Philby fue el cronista internacional más mencionado en Teruel: era inglés y fue educado en Oxford. Un militante clandestino del Partido Comunista de Gran Bretaña y acabó siendo, después de la Guerra Civil y tras la Segunda Guerra Mundial, un agente del Servicio Secreto ruso en Gran Bretaña. Un infiltrado del que se afirma que hasta participó en operativos para matar a Franco. “Y cuando estaban para detenerlo, se pudo marchar y salió pitando, y se refugió en la URSS. Pero claro, al principio era un chico inglés de buena familia, no vas a sospechar de él”, cuenta José Luis. 

La batalla atrae una mirada periodística al asunto: sea por la naturaleza del territorio, sea por las rencillas que pudo desencadenar este conflicto. Con el tiempo, se han relegado al olvido historias que merecen ser contadas, leídas y escuchadas. Historias de nuestros familiares, que nos ayudan a entender quiénes somos y por qué estamos aquí. Vivencias como las de Raquel, Emilio, Carlos y Juan.  

*** 

Sus historias no son iguales, pero todos coinciden en lo mismo: no desean que algo así vuelva a suceder. 

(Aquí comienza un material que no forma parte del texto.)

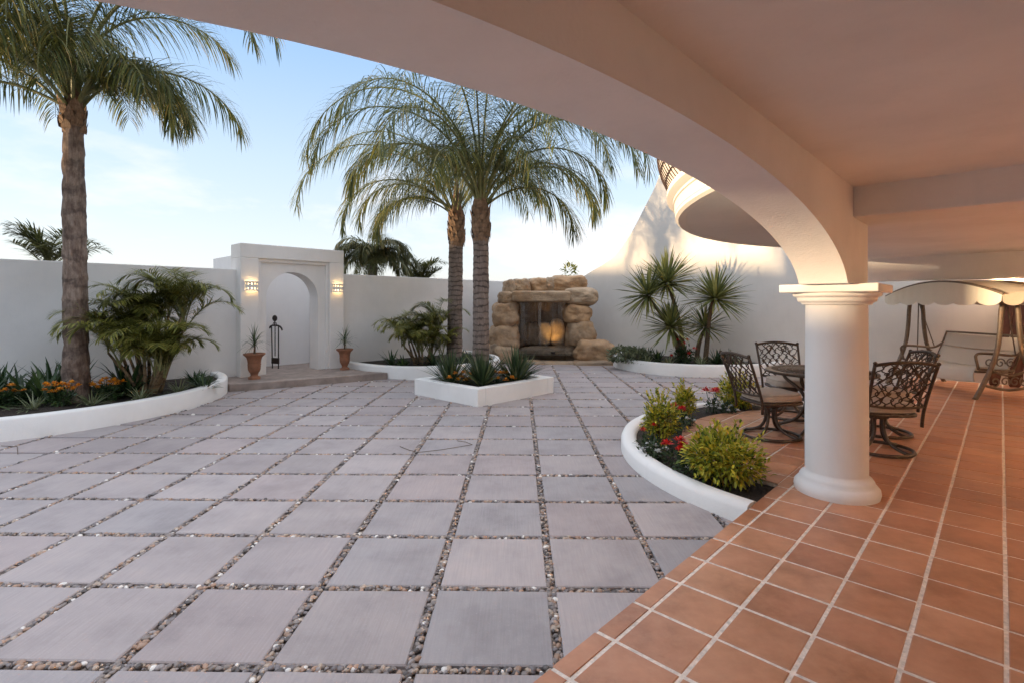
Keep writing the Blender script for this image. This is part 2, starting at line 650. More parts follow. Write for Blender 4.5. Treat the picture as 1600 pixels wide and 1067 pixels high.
mb = MB()
rng = random.Random(3)
for i in range(-26, 14):
    for j in range(-8, 26):
        c = G(i + .5, j + .5)
        u_, n_ = un(c)
        if n_ < -11.4 or n_ > -.8 or u_ > 13.2 or u_ < -8.5:
            continue
        h = rng.uniform(-.003, .003)
        g = JW / 2
        ins = .006
        o = [G(i, j), G(i + 1, j), G(i + 1, j + 1), G(i, j + 1)]
        ex = (o[1] - o[0]).normalized()
        ey = (o[3] - o[0]).normalized()
        jit = [rng.uniform(-.004, .004) for _ in range(8)]
        sg = [(1, 1), (-1, 1), (-1, -1), (1, -1)]
        bot = []
        top = []
        for k in range(4):
            q = o[k] + ex * (sg[k][0] * g + jit[k]) + ey * (sg[k][1] * g + jit[k + 4])
            bot.append((q.x, q.y, -.03))
            bot_r = (q.x, q.y, -.006 + h)
            t = q + ex * sg[k][0] * ins + ey * sg[k][1] * ins
            top.append((bot_r, (t.x, t.y, h + rng.uniform(-.001, .001))))
        vsx = bot + [t[0] for t in top] + [t[1] for t in top]
        fs = [(k, (k + 1) % 4, 4 + (k + 1) % 4, 4 + k) for k in range(4)] + [(4 + k, 4 + (k + 1) % 4, 8 + (k + 1) % 4, 8 + k) for k in range(4)] + [(8, 9, 10, 11)]
        mb.add(vsx, fs)
struct(mb.build('paving', M['paver']))

# pebbles in the joints
DC = Vector((3.7, 5.25, 0))          # centre of the round end of the terrace


def open_ground(p):
    u_, n_ = un(p)
    if n_ > -1.33 or n_ < -11.2 or u_ > 12.9:
        return False
    if (p - DC).length < 2.5:
        return False
    if 5.4 < u_ < 7.35 and -7.55 < n_ < -5.85:
        return False
    d = n_ + 11.25
    if ((u_ - .55) / 2.85) ** 2 + (d / 2.85) ** 2 < 1:
        return False
    e = 12.95 - u_
    if ((n_ + 5.75) / 2.05) ** 2 + (e / 2.25) ** 2 < 1:
        return False
    if 3.2 < u_ < 6.2 and d < 1.5:
        return False
    return True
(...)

Emilio recuerda, aunque no quiere hacerlo, cómo en Mazaleón vecinos mataron a vecinos: “Que no ocurra en muchísimos años. Nunca”. 

Raquel no quiere que se olvide. Pinta cuadros, escribe su biografía y, a sus nietos, les cuenta: “La guerra fue horrible. Deseo con toda mi alma que nunca veáis ninguna”. 

Carlos, una vez terminado su servicio, volvió a Madrid antes del final de la guerra. Cuando allí lo llamaron a filas, no quiso volver. Su nieto le preguntó por qué: “Si yo no me hubiera escondido, tú no estarías aquí”. A esas alturas, él ya sabía que el bando republicano no iba a ganar. Como todos, quería que su familia estuviera a salvo y que la guerra se terminara.  

Juan levanta la voz en el bar de Aguaviva. “Aún a pesar de los años, lloro. Y estas cosas había de saber la juventud. Que no las ignoraran. Se habla poco de eso, de lo que pasamos. Y ya no digo ni de unos ni de otros, cuidado, lo pasamos todos. ¡Dios mío, no habíamos hecho ningún mal! Es lo más cruel de la vida. ¡Que no venga otra! ¿Por qué no concienciamos a esas personas un poquitín más de lo que ha sido? Que lo tenemos… ¡yo aún lo toco con los dedos! Dios mío, no es una cosa que ha pasado hace cien años. Ahora dicen que va a pasar otra guerra, tampoco debería de haber pasado. (…) De esto, ya no quisiera hablar más. Ahora tocar la guitarra, cantar y chistes”.  

Gracias a José Luis Ramos y a quienes luchan por preservar el recuerdo, aunque sea doloroso.